I was educated at St. Mary’s, Port of Spain, and worked for a time for the Trinidadian Government on the railways, before enlisting in 1941. A troopship took twelve days for us to reach Greenock from where I was sent to Cranwell and trained in wireless, meteorology, bomb aiming, navigation and morse code. Commissioned as a pilot officer, I was posted to 139 ‘Jamaica’ Squadron although, perhaps ironically, I was the only West Indian in the squadron.  After completing my first thirty operations, I was given a chance of a rest, but opted instead to complete a Pathfinder tour of fifty.  Once I hit that, I again decided to continue, bringing my final tally to eighty, before the war ended, including twenty-two trips to Berlin.

 

My most harrowing mission was when one of the engines of our Mosquito was shot up over Germany and we came down to 7,000 ft from 35,000 ft. We struggled back to England and crash landed in a quarry.
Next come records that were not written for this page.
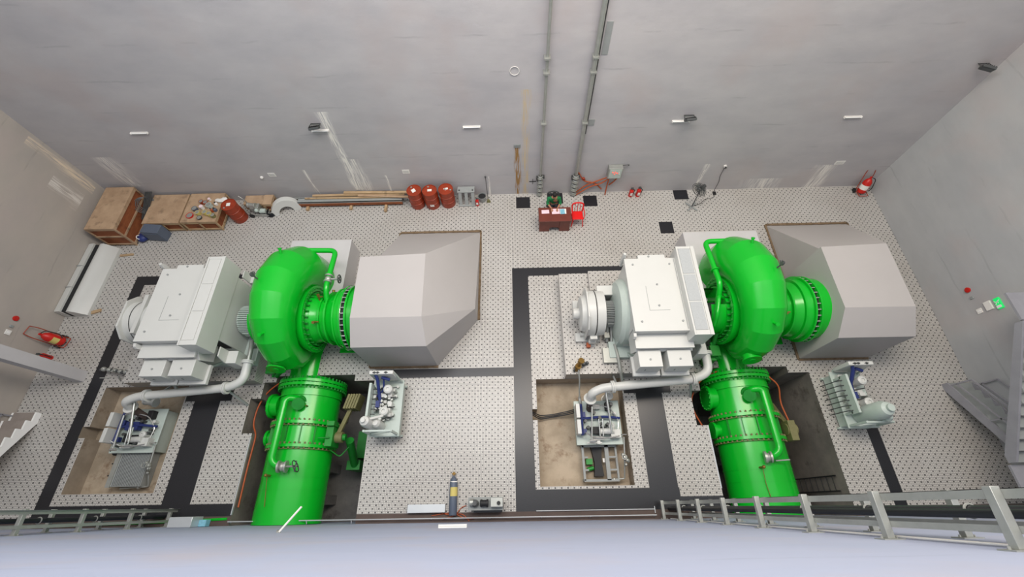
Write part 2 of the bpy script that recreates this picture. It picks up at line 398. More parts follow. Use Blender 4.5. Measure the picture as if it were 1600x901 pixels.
def turbine(ox, side, label):
    cx = ox+7.25; y0, z0 = 5.6, 1.22; X = Vector((1, 0, 0))
    t = thing('turbine', label, 'turbine', (cx, y0, 0), 'green spiral turbines')
    # spiral casing of mitred segments around the shaft
    rt = lambda a: .80+.02*min(a, 90)/90-(.17*max(0, a-110)/70 if a < 180 else .17+(a-180)/165*.36)
    angs = [-4]+[i*22.5 for i in range(1, 16)]+[350]; rings = []; n = 44; vs = []; fs = []
    for a in angs:
        r = rt(max(a, 0)); Rc = .80+r*1.0; th = math.radians(a)
        c = Vector((cx, y0+Rc*math.sin(th), z0-Rc*math.cos(th))); e = Vector((0, math.sin(th), -math.cos(th)))
        sc = 1/math.cos(math.radians(11.25))
        vs += [c+(X*math.cos(2*PI*k/n)*r*1.02)+e*math.sin(2*PI*k/n)*r*sc for k in range(n)]
    for j in range(len(angs)-1):
        for k in range(n): fs.append((j*n+k, j*n+(k+1) % n, (j+1)*n+(k+1) % n, (j+1)*n+k))
    fs.append(tuple(range(n))); fs.append(tuple(range((len(angs)-1)*n, len(angs)*n)))
    case = MB().add(vs, fs).build('spiral_casing', 'green', t, sharp=13)
    for a in (140, 215): # lifting eyes and drain nub on the shell
        r = rt(a); th = math.radians(a); Rc = .8+2*r; p = Vector((cx, y0+Rc*math.sin(th), z0-Rc*math.cos(th))); e = Vector((0, math.sin(th), -math.cos(th)))
        b = MB().cyl(p-e*.05, p+e*.12, .04); b.cyl(p+e*.12, p+e*.16, .055); b.build('nozzle_stub', 'green', case)
    m = MB(); a = math.radians(262); r = rt(262); e = Vector((-.0, math.sin(a), -math.cos(a))); p = Vector((cx-.15, y0, z0))+e*(.8+2*r-.03)
    m.lathe(p, e, [(-.1, .24), (.04, .24), (.04, .28), (.08, .28), (.08, .1), (.1, .1)], 24); m.build('manhole_cover', 'green', case)
    b = MB(); th = math.radians(168); r = rt(168); e = (Vector((0, math.sin(th), -math.cos(th)))*.88-X*side*.45).normalized(); p = Vector((cx, y0+(.8+r)*math.sin(th), z0-(.8+r)*math.cos(th)))+e*(r-.02)
    b.cyl(p, p+e*.16, .02); b.cyl(p+e*.16, p+e*.16+Vector((0, .12, .02)), .035); b.lathe(p+e*.2, (side, .3, .4), [(0, .07), (.04, .075), (.05, .07)], 16)
    b.build('pressure_gauge', 'dgrey', case)
    # head cover rings with bolts on both faces
    for s in (-1, 1):
        nm = 'cover_ring'
        m = MB().lathe((cx+s*.3, y0, z0), (s, 0, 0), [(0, .95), (.30, 1.10), (.40, 1.10), (.40, .92), (.30, .92), (.30, .80), (.46, .80), (.46, .3), (0, .3)], 56, caps=False)
        o = m.build(nm, 'green', t); b = MB().bolts((cx+s*.70, y0, z0), (s, 0, 0), 1.01, 32, .024, .05); b.bolts((cx+s*.62, y0, z0), (s, 0, 0), .86, 28, .026, .16)
        b.build('bolt_circle', 'green_dk', o)
    # draft pipe towards the hood
    q = lambda d: ox+d-cx
    prof = [(.46, .92), (.55, .86), (.95, .74), (1.02, .74), (1.02, .80), (1.07, .80), (1.07, .74), (1.25, .76), (1.25, .88), (1.30, .88), (1.30, .79), (1.55, .90), (1.55, .985), (1.60, .985), (1.60, .96), (1.78, .985), (1.78, 1.07), (1.83, 1.07), (1.83, .99)]
    d = MB().lathe((cx, y0, z0), X, prof+[(1.83, .6)], 56, caps=False).build('draft_pipe', 'green', t)
    MB().bolts((cx+1.83, y0, z0), X, 1.035, 36, .02, .12).build('tie_bolt_circle', 'chrome', d)
    MB().lathe((cx+1.83, y0, z0), X, [(0, .97), (.13, .97)], 56, caps=False).build('expansion_joint_rubber', 'black', d)
    MB().lathe((cx+1.96, y0, z0), X, [(0, .6), (0, 1.07), (.05, 1.07), (.05, 1.0), (.45, .98)], 56, caps=False).build('wall_flange', 'green', d)
    m = MB().box(cx+1.2, cx+1.75, y0-.5, y0+.5, 0, z0-.8); m.box(cx+1.1, cx+1.85, y0-.78, y0+.78, 0, .06); m.box(cx+1.2, cx+1.75, y0-.62, y0+.62, .5, .56)
    m.build('support_foot', 'green', t, bevel=.01)
    for (dx, an) in ((.95, 120), (1.15, 165), (.98, 60)):
        th = math.radians(an); e = Vector((0, -math.cos(th), math.sin(th))); p = Vector((cx+dx, y0, z0))+e*.74
        b = MB().cyl(p, p+e*.14, .025); b.cyl(p+e*.12, p+e*.12+Vector((.14, 0, .02)), .022); b.cyl(p+e*.14, p+e*.22, .045); b.build('sampling_valve', 'brass', d)
    # guide bearing cone towards the generator
    g = MB().lathe((cx, y0, z0), -X, [(.46, .84), (.55, .84), (.62, .74), (1.2, .74), (1.2, .70), (.62, .7)], 40, caps=False, a0=math.radians(98), a1=math.radians(385)).build('bearing_guard', 'green', t)
    MB().lathe((cx, y0, z0), -X, [(.3, .3), (1.1, .26), (1.1, .2), (1.3, .2), (1.3, .36), (1.42, .36), (1.42, .2), (1.75, .2)], 32).build('main_shaft', 'dgrey', t)
    # operating gear on the generator side, near the floor
    m = MB()
    for k in range(3): m.box(cx-.95-.1*k, cx-.65-.1*k, y0-1.35-.1*k, y0-1.0-.1*k, .55-.17*k, .68-.17*k)
    m.cyl((cx-.8, y0-1.2, .15), (cx-.8, y0-.7, 1.1), .07); m.cyl((cx-.95, y0-1.35, .05), (cx-.65, y0-1.35, .6), .09); m.cyl((cx-1.0, y0-1.5, .0), (cx-.7, y0-1.2, .12), .16); m.tube(fil([(cx-1.0, y0-1.6, .1), (cx-.8, y0-1.3, .45), (cx-.9, y0-.9, .7)], .1), .04)
    m.build('gate_servo_gear', 'green_dk', t)
    # neck from the penstock flange
    MB().lathe((cx-.02, 3.85, -.42), (0, 1, 0), [(0, .63), (.9, .64), (1.85, .78)], 44, caps=False).build('inlet_neck', 'green', t)
    # equalising pipe over the back of the casing
    s = 1 if side > 0 else -1; zt = 2.25; yb = y0+2.1
    if s > 0: pts = [(cx-.25, yb, zt-.1), (cx+1.22, yb+.05, zt-.25), (cx+1.22, y0+.65, z0+.95), (cx+1.22, y0+.3, z0+.7)]
    else: pts = [(cx+.1, yb, zt-.1), (cx-.95, yb+.05, zt-.2), (cx-.95, y0+.4, z0+1.1), (cx-.95, y0-.05, z0+.62)]
    e = MB().tube(fil(pts, .22), .085, 16); e.torus(pts[0], (0, 0, 1), .05, .04)
    mid = Vector(pts[1]).lerp(Vector(pts[2]), .7); dd = (Vector(pts[2])-Vector(pts[1])).normalized(); e.lathe(mid-dd*.05, dd, [(0, .085), (0, .13), (.04, .13), (.04, .085)], 16)
    ep = e.build('equalising_pipe', 'green', t)
    if s > 0:
        v = MB(); p = mid+dd*.12; v.ball(p, .11, 8); v.cyl(p, p+Vector((.36, 0, 0)), .035); v.cyl(p-dd*.14, p-dd*.09, .13); v.cyl(p+dd*.09, p+dd*.14, .13); v.build('globe_valve', 'steel', ep)
        MB().torus(p+Vector((.36, 0, 0)), (1, 0, 0), .13, .018, 20, 6).bar(p+Vector((.36, -.12, 0)), p+Vector((.36, .12, 0)), .03, .02).bar(p+Vector((.36, 0, -.12)), p+Vector((.36, 0, .12)), .03, .02).build('handwheel', 'dgrey', ep)
    else:
        m = MB().tube(fil([(cx-.8, y0+.1, z0+.72), (cx-1.0, y0+.1, z0+.95), (cx-1.15, y0-.5, z0+.85), (cx-1.15, y0-.7, z0+.5)], .15), .065, 12); m.build('cooling_pipe', 'green', t)
    return t
turbine(-14.5, 1, 'glossy green spiral turbine with a shut-off valve on its rear pipe, left of the two')
turbine(0, -1, 'glossy green spiral turbine of the right set, its rear pipe bending toward the generator')

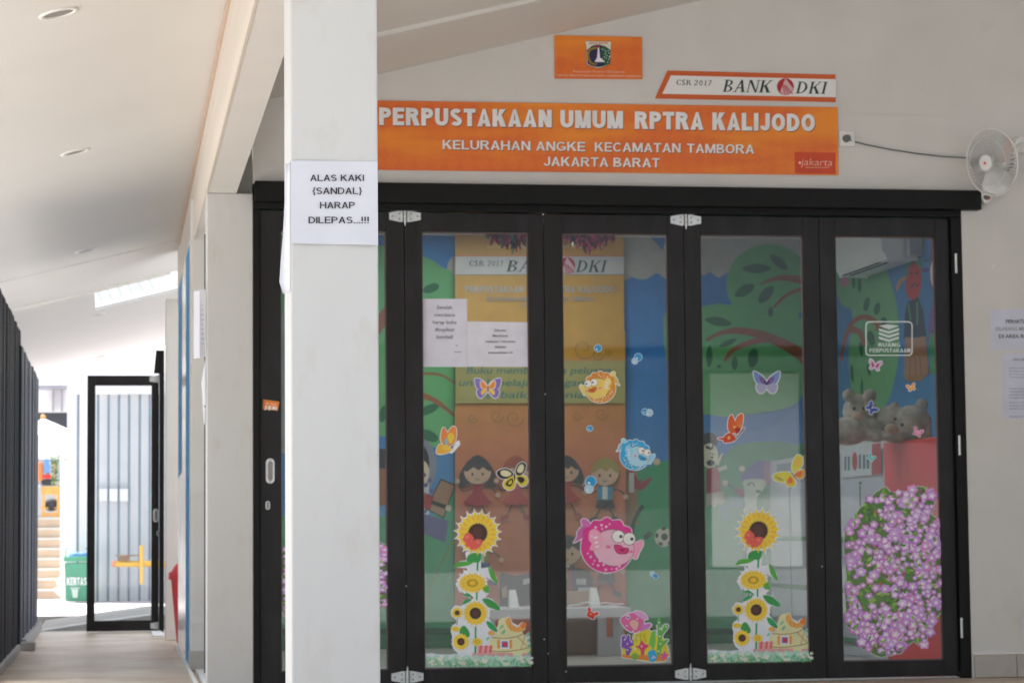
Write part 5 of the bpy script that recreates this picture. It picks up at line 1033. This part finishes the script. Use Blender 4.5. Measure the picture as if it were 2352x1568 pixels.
T = crop(3300, 1750, 1.598)
st_.slab([(1560, 1085), (1560, 1140), (2008, 1080), (2008, 1010)] if False else mapl(T, [(110, 75), (300, 42), (300, 238), (115, 255)]), (190, 196, 200), .003)
st_.add(mapl(T, [(300, 40), (358, 32), (358, 232), (300, 238)]), (170, 40, 44))
for x in (125, 148): st_.add(mapl(T, [(x, 120), (x + 12, 118), (x + 12, 208), (x, 210)]), (60, 100, 110))
st_.add(mapl(T, ell(192, 150, 17, 60)), (170, 50, 60))
for x in (218, 245, 270): st_.add(mapl(T, [(x, 108), (x + 14, 106), (x + 14, 196), (x, 198)]), (60, 100, 110))
st_.build('name_strip', None, lk)
T4 = crop(2750, 1500, 2.24)
st_ = Art('X', XF - .001, .0004); st_.slab(mapl(T4, [(740, 770), (1100, 708), (1100, 880), (740, 925)]), (176, 180, 186), .003); st_.add(mapl(T4, [(800, 800), (1000, 770), (1000, 850), (800, 875)]), (120, 134, 140)); st_.build('name_strip', None, lk)
MB().box(XF - .02, XC - .01, 13.60, LY0 - .02, 0, onY(2090, 1017, LY0 - .02).z).build('red_cabinet', 'redcab', None, .005, label='plain red cabinet behind the petunia sticker', cat='cabinet')
# move cabinet front to the measured place
rc = bpy.data.objects['red_cabinet']
def bear(name, parts, label):
    m = MB()
    for (c, r, sc) in parts: m.sphere(c, r, 0, 20, sc)
    o = m.build(name, 'fur', label=label, cat='soft toy', group='toy bears on the lockers')
    r_ = o.modifiers.new('r', 'REMESH'); r_.mode = 'VOXEL'; r_.voxel_size = .010; s_ = o.modifiers.new('s', 'SMOOTH'); s_.iterations = 4; return o
Zt = LZ
def q(x, y, Y): p = onY(x, y, Y); return (p.x, Y, p.z)
k_ = 14.5 / FPX
bear('toy_bear', [(q(1975, 945, 14.5), 42 * k_, (1, 1, 1)), (q(1945, 990, 14.4), 45 * k_, (1.2, 1, .75)), (q(1995, 985, 14.45), 36 * k_, (1, 1, .8)), (q(1998, 908, 14.42), 17 * k_, (1, .6, 1)), (q(1950, 908, 14.42), 17 * k_, (1, .6, 1)), (q(2012, 1000, 14.35), 22 * k_, (1.2, 1, .7))], 'left grey toy bear slumped on top of the lockers')
bear('toy_bear', [(q(2095, 972, 14.35), 46 * k_, (1.05, 1, .95)), (q(2045, 962, 14.4), 34 * k_, (1, 1, 1)), (q(2118, 928, 14.35), 15 * k_, (1, .6, 1)), (q(2055, 935, 14.35), 13 * k_, (1, .6, 1)), (q(2062, 1000, 14.3), 30 * k_, (1.4, 1, .6)), (q(2120, 998, 14.3), 22 * k_, (1, 1, .8))], 'right brownish toy bear lying above the red cabinet')
b1_ = bpy.data.objects['toy_bear']; b2_ = bpy.data.objects['toy_bear.001']
for par, mz, ey in ((b1_, (1972, 958), ((1962, 938), (1984, 938))), (b2_, (2048, 985), ((2072, 975), (2056, 962)))):
    Yq = 14.36 if par is b1_ else 14.22
    MB().sphere(q(*mz, Yq), .042, 0, 16, (1.1, .7, .8)).build('muzzle', 'tan', par)
    for e_x in ey: MB().sphere(q(*e_x, Yq - .02), .011, 0, 10).build('eye', 'dark', par)
ac = empty('air_conditioner', onX(1990, 590, XC), 'pale wall air conditioner at the top of the rightmost door', 'air conditioner')
ya = onX(2042, 590, XC - .2).y
A0 = onX(2040, 560, XC - .22)
zb = onX(2045, 592, XC - .22).z
MB().prism([(XC - .002, ya, zb), (XC - .20, ya, zb), (XC - .24, ya, zb + .07), (XC - .24, ya, zb + .26), (XC - .20, ya, zb + .30), (XC - .002, ya, zb + .30)], (0, 1.1, 0)).build('housing', 'whitepl', ac, .01)
for q_ in (0, 1): MB().box(XC - .215 + .05 * q_, XC - .195 + .05 * q_, ya + .18, ya + 1.0, zb - .004, zb + .0).build('air_slot', 'dark', ac)
MB().box(XC - .09, XC - .004, ya - .10, ya - .02, zb + .02, 2.97).build('pipe_cover', 'grey', ac)
pc = Art('X', XC - .004, .0004); pc.slab(mapl(crop(3300, 850, 1.651), [(98, 345), (150, 345), (158, 480), (100, 490)]), (186, 120, 140), .001); pc.add(mapl(crop(3300, 850, 1.651), [(98, 362), (138, 362), (138, 400), (98, 400)]), (200, 200, 206)); pc.build('small_poster', label='small pink and white poster below the air conditioner', cat='poster')

# tinsel garlands
def tinsel(x0, x1, y0, y1, seed, label):
    random.seed(seed); m = MB(); n = 300
    for i in range(n):
        t = random.random(); x = x0 + (x1 - x0) * t; y = y0 - 18 + random.random() * 14
        p = onY(x, y, 13.45 + random.uniform(-.05, .05)); L = (y1 - y0 + 14) / FPX * 13.4 * random.uniform(.35, 1.15) * (1 - .5 * abs(2 * t - 1)); w_ = random.uniform(.005, .014)
        d = Vector((random.uniform(-.5, .5), random.uniform(-.6, .6), -1)).normalized(); s_ = Vector((random.uniform(-1, 1), random.uniform(-1, 1), .1)).normalized() * w_
        k = p + d * L * .5 + Vector((random.uniform(-.012, .012), random.uniform(-.012, .012), 0)); e = p + d * L
        m.add([p - s_, p + s_, k + s_, k - s_, e + s_ * .5, e - s_ * .5], [(0, 1, 2, 3), (3, 2, 4, 5)], 1 if random.random() < .22 else 0)
    m.build('tinsel_garland', ['pink', 'tgreen'], label=label, cat='garland', group='pink tinsel inside the doors')
tinsel(1122, 1222, 530, 572, 1, 'pink tinsel tuft at the top of the second door'); tinsel(1290, 1412, 532, 576, 2, 'pink tinsel tuft at the top of the middle door')

# ================================================================== FAR END OF THE CORRIDOR
YF = 21.3
fdr = empty('open_glass_door', onZ(285, 1450, 0), 'open black framed glass door at the far end of the corridor', 'door')
def P(x, y): p = onY(x, y, YF); return p
x0, x1, x2, x3 = P(199.5, 1200).x, P(218, 1200).x, P(347.5, 1200).x, P(364.5, 1200).x
z0, z1, z2, z3 = P(280, 1448.5).z, P(280, 1424).z, P(280, 885).z, P(280, 862).z
MB().box(x0, x1, YF, YF + .05, z0, z3).box(x2, x3, YF, YF + .05, z0, z3).box(x1, x2, YF, YF + .05, z0, z1).box(x1, x2, YF, YF + .05, z2, z3).build('door_frame', 'black', fdr, .003)
MB().add([(x1, YF + .025, z1), (x2, YF + .025, z1), (x2, YF + .025, z2), (x1, YF + .025, z2)], [(0, 1, 2, 3)]).build('glass_pane', 'glassf', fdr)
jx = P(376.5, 1200).x
MB().box(x3 + .004, jx, YF - .1, YF + .12, 0.001, P(370, 806).z).build('jamb', 'blackj', fdr, .003)
MB().prism([(P(353, 858).x, YF - .12, P(353, 858).z), (x3 + .003, YF - .12, P(365, 858).z), (x3 + .003, YF - .12, P(365, 806).z), (P(358, 806).x, YF - .12, P(358, 806).z)], (0, .1, 0)).build('track_end', 'blackj', fdr)
for (x, y) in ((357, 870), (359, 1436)):
    c = P(x, y); MB().prism([(c.x - .05, YF - .001, c.z - .022), (c.x + .03, YF - .001, c.z - .034), (c.x + .03, YF - .001, c.z + .034), (c.x - .05, YF - .001, c.z + .022)], (0, -.006, 0)).tube([(c.x + .035, YF - .006, c.z - .055), (c.x + .035, YF - .006, c.z + .055)], .008, 8).build('hinge', 'steel', fdr)
flush_handle(358, 1183, .023, .058, YF - .001, fdr); flush_handle(363, 1224, .012, .022, YF - .001, fdr, 'lock_cylinder')
box('door_sill_block', P(350, 1).x, .36, 20.2, 21.15, .0, .012, 'white', kind='structure')
# red bin
c = onZ(424, 1474, 0); cx_, cy_ = .565, 18.75
rb = empty('red_bin', (cx_, cy_, 0), 'tall red plastic bin half hidden by the striped wall', 'bin')
xl = onY(392.5, 1332, cy_).x; rt = cx_ - xl; rbm = cx_ - onY(405, 1470, cy_).x; zr = onY(392, 1330, cy_).z; zr2 = onY(392, 1313, cy_).z; zp = onY(409, 1283, cy_).z
MB().tube([(cx_, cy_, .001), (cx_, cy_, .02), (cx_, cy_, zr)], [rbm * .93, rbm, rt], 28).build('body', 'red', rb)
MB().tube([(cx_, cy_, zr), (cx_, cy_, zr2)], [rt + .02, rt + .016], 28).build('rim', 'red', rb)
MB().tube([(cx_, cy_, zr2), (cx_, cy_, zr2 + .045), (cx_, cy_, zp + .02), (cx_, cy_, zp + .05)], [rt, rt * .86, rt * .42, rt * .2], 28).build('swing_lid', 'red', rb)
box('bin_stand_shadow_mat', cx_ - .01, cx_ + .01, cy_ - .01, cy_ + .01, -.002, -.001, 'concrete', rb) if False else None
# ramp and step beyond the door
m = MB(); m.prism([onY(x, y, 24.2) for x, y in ((84, 1470), (84, 1449), (200, 1431), (345, 1411), (400, 1411), (400, 1470))], (0, 3, 0)); struct('ramp', m, 'concrete')
m = MB(); m.prism([onY(x, y, 24.19) for x, y in ((84, 1450.5), (200, 1432.5), (345, 1412.5), (345, 1409.5), (200, 1429), (84, 1447))], (0, .12, 0)); struct('ramp_edge', m, 'white')
struct('step_face', MB().box(-30, 10, 28.38, 28.415, -.36, -.085), 'concrete')
# slatted white wall
YW = 34.5
sw2 = empty('barred_wall', onZ(250, 1382, -.09), 'white wall behind slim vertical blue-grey bars, beyond the glass door', 'wall')
wl = onY(153, 1200, YW).x; zt_ = onY(200, 906, YW).z; ztt = onY(200, 874, YW).z
MB().box(wl, 3.5, YW + .06, YW + .26, -.09, zt_).build('wall_body', 'whitew', sw2)
MB().box(wl + .0, 3.5, YW - .04, YW + .3, zt_ + .001, ztt).build('top_beam', 'white', sw2)
shd = None; xb = []
sp = onY(248.7, 1200, YW).x - onY(224.5, 1200, YW).x; xq = onY(178.5, 1200, YW).x; k = 0
xb = [onY(x, 1200, YW).x for x in (178.5, 224.5, 248.7, 272.5, 296, 320.5, 343.5)] + [onY(343.5, 1200, YW).x + sp * i for i in range(1, 5)]
for x in xb:
    if shd is None: o = MB().box(xb[0] - .016, xb[0] + .016, YW - .03, YW, -.09, zt_).build('bar', 'bars', sw2); shd = o.data
    else: o = bpy.data.objects.new('bar', shd); COL.objects.link(o); o.parent = sw2; o.location = (x - xb[0], 0, 0)
# yellow pipe
yp = empty('yellow_pipe', onY(305, 1294, 33.8), 'yellow pipe and valve seen through the far glass door', 'pipe')
q0, q1 = onY(266, 1294, 33.8), onY(385, 1294, 33.8); rr_ = .042
MB().tube([q0, q1], rr_, 14).build('main_pipe', 'yellow', yp); MB().tube([q0 - Vector((.05, 0, 0)), q0], [rr_ * .9, rr_ * 1.15], 14).build('end_cap', 'orange', yp)
v0, v1 = onY(325, 1252, 33.7), onY(325, 1340, 33.7); MB().tube([v0, v1], .026, 12).build('upright_pipe', 'yellow', yp)
u0, u1 = onY(274, 1288, 33.8), onY(297, 1277, 33.8); MB().box(u0.x, u1.x, 33.75, 33.85, u0.z, u1.z).build('valve_box', 'brown', yp); MB().box(u0.x - .05, u1.x + .15, 33.72, 33.88, u1.z + .001, u1.z + .02).build('valve_plate', 'brown', yp)
# white panels that imitate reflections in the far door glass
for (x0_, x1_) in ((228, 246), (251, 270), (275, 294)):
    a_, b_ = onY(x0_, 1150, 34.4), onY(x1_, 1122, 34.4); box('reflection_panel', a_.x, b_.x, 34.42, 34.45, a_.z, b_.z, 'white', label={228: 'left', 251: 'middle', 275: 'right'}[x0_] + ' small white panel imitating a reflection in the far door glass', cat='reflection')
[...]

It was a narrow escape but made it out alive.

 

The book relates the great help that the primary inventions of radio navigation - Oboe and Gee – made to the precision of hitherto inaccurate marking and bombing. These became less accurate at extreme range, and it is difficult to conceive of the strain of seven hour operations to the more distant targets in Eastern Germany, for example.

 

Perhaps only the keenest students of Bomber Command will read this from cover to cover, but everyone will find interest in, and be moved by, the many testimonies of these great airmen.